Generally, the younger you are, the longer you can leave your money invested, and thus the more you can afford to invest in higher risk assets that have the potential of earning a higher return over time. On the other hand, if you are retiring within five years, you’ll want to be conservative because you don’t have much time to recover from any short-term losses.

Jonathan D. Pond, president of Financial Planning Information Inc., a Watertown, Mass., financial planning publishing firm, suggests as a general guide that investors in their 40s or younger have about 50% of their 401(k) money in stocks. Investors in their 50s might consider only 40% in equities, whereas those within one or two years of retirement might opt for no more than 20% or 30% in stocks.

* Go for diversification.

Be sure that your stock investments are diversified and not overly concentrated in certain industries or even in the United States. Definitely avoid putting too much of your money in your employer’s stock. If your company has severe financial problems, its stock could suffer a big decline that could wipe out much of your 401(k) nest egg.

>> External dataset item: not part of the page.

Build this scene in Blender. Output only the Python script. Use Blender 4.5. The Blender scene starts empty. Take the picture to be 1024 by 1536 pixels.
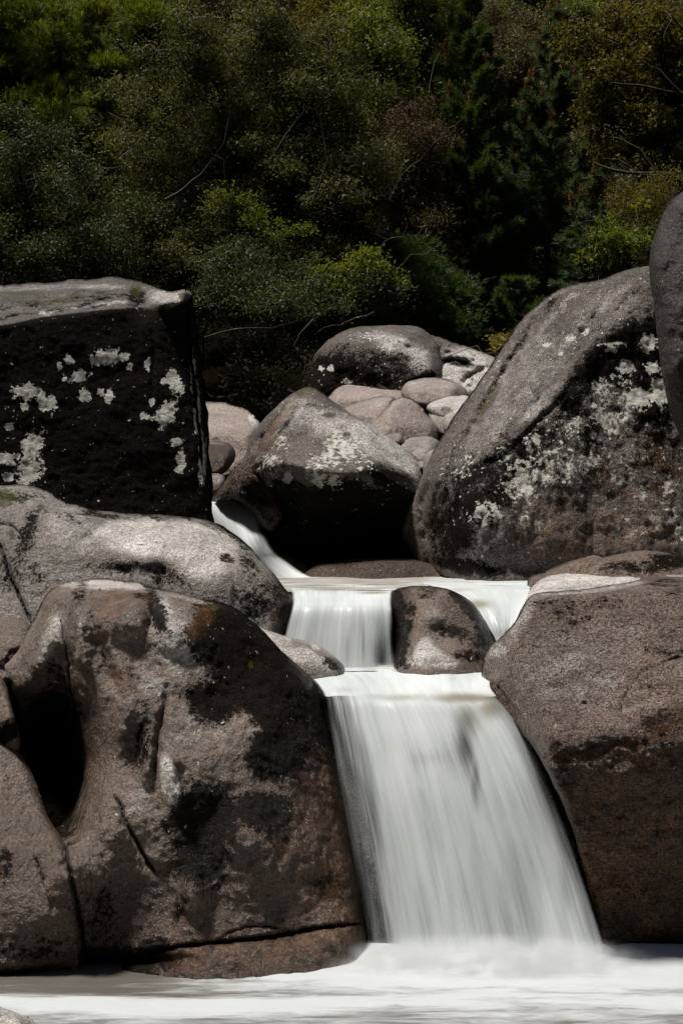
import bpy, math, random
import numpy as np
from mathutils import Vector

# ------------------------------------------------------------------ camera, sky, sun, exposure
SC = bpy.context.scene
COL = SC.collection
CAMZ, F = 2.4, 2133.0            # eye height over the lower pool, focal length in photo pixels
cam = bpy.data.cameras.new('camera'); co = bpy.data.objects.new('camera', cam); COL.objects.link(co)
co.location = (0, 0, CAMZ); co.rotation_euler = (math.radians(90), 0, 0)
cam.sensor_fit = 'VERTICAL'; cam.sensor_height = 36; cam.lens = 36 * F / 1536
cam.clip_start = 0.1; cam.clip_end = 1000
SC.camera = co
SUN_DIR = Vector((-0.31, -0.04, 0.95)).normalized()
SUN_EL = math.asin(SUN_DIR.z); SUN_AZ = math.atan2(SUN_DIR.x, SUN_DIR.y)
world = bpy.data.worlds.new('World'); SC.world = world; world.use_nodes = True
wn = world.node_tree; bg = wn.nodes['Background']
sky = wn.nodes.new('ShaderNodeTexSky'); sky.sky_type = 'NISHITA'; sky.sun_disc = False
sky.sun_elevation = SUN_EL; sky.sun_rotation = SUN_AZ
wn.links.new(sky.outputs[0], bg.inputs[0]); bg.inputs[1].default_value = 0.05
sun = bpy.data.lights.new('sun', 'SUN'); sun.energy = 4.4; sun.angle = math.radians(9); sun.color = (1, .95, .88)
so = bpy.data.objects.new('sun', sun); COL.objects.link(so)
so.rotation_euler = SUN_DIR.to_track_quat('Z', 'Y').to_euler()
SC.view_settings.view_transform = 'Standard'; SC.view_settings.look = 'None'
SC.view_settings.exposure = 0.2; SC.view_settings.gamma = 1
SC.cycles.max_bounces = 6; SC.cycles.diffuse_bounces = 3; SC.cycles.glossy_bounces = 2
SC.cycles.transparent_max_bounces = 12; SC.cycles.transmission_bounces = 3
SC.cycles.volume_bounces = 3; SC.cycles.use_denoising = True

# ------------------------------------------------------------------ helpers
rng = np.random.default_rng(7)
def at(px, py, Y):
    px, py, Y = np.broadcast_arrays(np.asarray(px, float), np.asarray(py, float), np.asarray(Y, float))
    return np.stack([(px - 512) / F * Y, Y, CAMZ - (py - 768) / F * Y], -1)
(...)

* Look at your 401(k) in conjunction with your other investments.

If you’ve got all of your non-401(k) money in municipal bonds and Treasury bills, it might make sense to invest a higher percentage of your 401(k) in stocks, Pond suggests.

* Choose heavily taxed investments for your 401(k).

Because 401(k)s are tax-deferred, it makes sense to put into them investments that would otherwise incur heavy periodic tax burdens. That includes mutual funds and fixed-income investments other than municipal bonds.

Keep in your non-tax-deferred accounts municipal bonds or low-dividend-paying individual stocks. With these you’ll incur little or no tax liability unless you sell.